ACCOUNTS filed by Aer Rianta International (ARI) show profits of €449m since its foundation in 1988, according to former Shannon head of finance, Michael Hanrahan. This week he has rejected Transport Minister Leo Varadkar’s claim that the duty free company needs to stay with the Dublin Airport Authority to raise funding.
ARI was founded in Shannon in 1988 and has been based there since. It will remain a wholly owned subsidiary of the DAA after Shannon separates from it in the coming weeks, with the Clare airport receiving no share of its future profits.
Mr Hanrahan examined all the accounts that were filed by ARI with the Companies Office since its foundation. No accounts were available for 1992 or ’93 and for those years he said he took what he called “conservative estimates” of a IR£2.5m profit in 1992 and one of IR£3m in 1993. The overall figure of €449m includes an exceptional item of €267m due to the disposal of shares in Birmingham airport in 2007.
When the separation was announced on December 3, the minister defended the decision to leave ARI entirely separate from Shannon.
“ARI has considerable investment costs around the world over the next number of years, up to €60m over the next number of years and that money can be raised by borrowing against the DAA’s balance sheet and the DAA’s assets. We didn’t want the first thing that the new Shannon Airport would have to do would be to go off and borrow a whole load of money to build perfume shops in the Ukraine and places like that,” he said.
Mr Varadkar has also indicated that having Shannon’s debt, estimated at €100m, written off, is adequate compensation for a stake in ARI.
Since the State Airports Act of 2004, ARI has generated well over €100m in profits and Mr Hanrahan claimed there is no doubt the €60m could be borrowed if left with Shannon.
“It would be no bother to borrow €60m on the strength of that. In fact I know some boys in finance who’ve said the banks would bite the hand off you if they saw a set of accounts like that.”
The DAA, through ARI, sold its shareholding in Birmingham airport for some €315m in 2007 and Mr Hanrahan said much of the funding used to buy that shareholding in the first place was generated from Shannon.
“At least €10m of that came from ARI. The rest of the money would have come from the cashflows of the whole company. The surpluses of Shannon, which was making surpluses in ’95/’96 of around IRL£3m a year, Cork might have been making IRL£1m and the rest was from Dublin. Shannon probably made up about 37-38%, Dublin maybe about 55% and Cork the rest.”
Chairman of Knock Airport Liam Scollan has complained that Shannon is getting favourable treatment due to the write-off of its debts, but according to Mr Hanrahan, this is far from the truth given the loss of ARI to the airport where it was founded.

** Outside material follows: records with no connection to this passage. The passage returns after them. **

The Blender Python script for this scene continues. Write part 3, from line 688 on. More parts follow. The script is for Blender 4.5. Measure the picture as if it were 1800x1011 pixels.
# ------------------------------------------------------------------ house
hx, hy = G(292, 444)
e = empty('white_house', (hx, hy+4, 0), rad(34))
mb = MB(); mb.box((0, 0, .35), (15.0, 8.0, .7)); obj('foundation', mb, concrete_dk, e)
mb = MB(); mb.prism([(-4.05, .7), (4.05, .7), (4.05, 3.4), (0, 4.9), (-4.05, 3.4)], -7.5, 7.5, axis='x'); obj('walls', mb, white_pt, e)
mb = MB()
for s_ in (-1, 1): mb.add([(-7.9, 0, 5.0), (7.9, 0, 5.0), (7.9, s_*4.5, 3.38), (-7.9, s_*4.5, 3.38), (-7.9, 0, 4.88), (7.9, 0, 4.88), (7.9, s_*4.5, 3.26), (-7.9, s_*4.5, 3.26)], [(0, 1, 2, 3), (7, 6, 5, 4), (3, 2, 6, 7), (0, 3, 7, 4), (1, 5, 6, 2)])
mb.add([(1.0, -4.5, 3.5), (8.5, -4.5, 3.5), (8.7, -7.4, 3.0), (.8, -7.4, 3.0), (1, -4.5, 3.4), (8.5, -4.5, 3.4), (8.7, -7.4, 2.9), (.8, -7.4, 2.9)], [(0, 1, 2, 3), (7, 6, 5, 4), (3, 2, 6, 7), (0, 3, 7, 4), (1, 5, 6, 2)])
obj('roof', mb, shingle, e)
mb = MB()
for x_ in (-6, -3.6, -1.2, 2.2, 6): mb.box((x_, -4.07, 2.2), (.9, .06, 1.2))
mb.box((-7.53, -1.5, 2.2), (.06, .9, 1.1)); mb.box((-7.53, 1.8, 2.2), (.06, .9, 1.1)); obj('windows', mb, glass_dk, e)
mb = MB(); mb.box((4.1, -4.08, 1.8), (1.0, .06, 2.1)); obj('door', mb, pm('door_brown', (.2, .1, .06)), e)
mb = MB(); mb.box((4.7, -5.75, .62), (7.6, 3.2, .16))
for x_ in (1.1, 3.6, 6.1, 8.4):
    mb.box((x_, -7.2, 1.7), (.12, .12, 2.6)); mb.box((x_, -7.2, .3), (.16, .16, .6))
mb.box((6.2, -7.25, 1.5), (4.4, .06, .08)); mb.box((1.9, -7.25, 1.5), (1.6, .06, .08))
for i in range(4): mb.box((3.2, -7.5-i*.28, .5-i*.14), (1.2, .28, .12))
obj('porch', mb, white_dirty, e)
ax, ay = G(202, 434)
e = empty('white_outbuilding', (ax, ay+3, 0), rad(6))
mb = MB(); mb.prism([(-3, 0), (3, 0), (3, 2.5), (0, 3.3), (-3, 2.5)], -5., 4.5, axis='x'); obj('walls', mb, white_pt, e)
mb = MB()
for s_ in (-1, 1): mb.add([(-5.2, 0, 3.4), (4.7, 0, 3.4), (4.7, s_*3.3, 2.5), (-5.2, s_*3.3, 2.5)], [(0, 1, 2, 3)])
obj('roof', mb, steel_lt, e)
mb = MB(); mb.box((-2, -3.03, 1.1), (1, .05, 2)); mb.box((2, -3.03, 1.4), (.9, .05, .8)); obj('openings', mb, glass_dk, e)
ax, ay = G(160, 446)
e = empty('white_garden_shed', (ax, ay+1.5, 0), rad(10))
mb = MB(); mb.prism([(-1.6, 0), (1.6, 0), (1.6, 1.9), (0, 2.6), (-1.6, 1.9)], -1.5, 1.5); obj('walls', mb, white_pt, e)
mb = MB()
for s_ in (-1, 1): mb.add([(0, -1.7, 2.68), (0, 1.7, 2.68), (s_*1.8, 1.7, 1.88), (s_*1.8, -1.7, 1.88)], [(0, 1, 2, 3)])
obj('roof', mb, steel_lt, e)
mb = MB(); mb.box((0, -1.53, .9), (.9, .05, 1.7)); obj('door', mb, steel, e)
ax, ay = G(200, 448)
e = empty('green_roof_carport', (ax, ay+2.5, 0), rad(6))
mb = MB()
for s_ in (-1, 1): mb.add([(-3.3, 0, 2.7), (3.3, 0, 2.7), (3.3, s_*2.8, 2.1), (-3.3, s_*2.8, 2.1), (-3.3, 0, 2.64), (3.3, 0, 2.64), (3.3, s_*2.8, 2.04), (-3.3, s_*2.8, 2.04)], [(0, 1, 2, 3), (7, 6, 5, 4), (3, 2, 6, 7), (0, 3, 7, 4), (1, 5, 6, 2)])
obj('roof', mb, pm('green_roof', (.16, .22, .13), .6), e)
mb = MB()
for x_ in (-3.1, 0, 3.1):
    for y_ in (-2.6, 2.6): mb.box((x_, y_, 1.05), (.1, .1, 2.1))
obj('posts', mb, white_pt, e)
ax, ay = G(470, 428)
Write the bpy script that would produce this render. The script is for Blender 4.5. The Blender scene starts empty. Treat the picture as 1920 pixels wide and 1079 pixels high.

“It’s (ARI) a cash cow for sure and this is a bit of larceny. In Knock they’re kicking up about Shannon getting €100m written off, but all of this money (the €449 million of post tax profits generated since 1988) should have gone into Shannon.”
Mr Hanrahan said the reason ARI was set up in the first place was to make Shannon sustainable, but now that it is being separated under very challenging conditions, the multi million-euro company will be left with the DAA.
“It was started because Shannon was going to run into trouble when open skies came into play; that was the whole idea of it. This was at a time when the EU was talking bout abolishing intercommunity duty free, so obviously the next best thing was to go overseas. We had gone to Dubai in 1983 and made a successful job of it, so why wouldn’t it be natural that you could go to other countries and do it successfully there?” he said.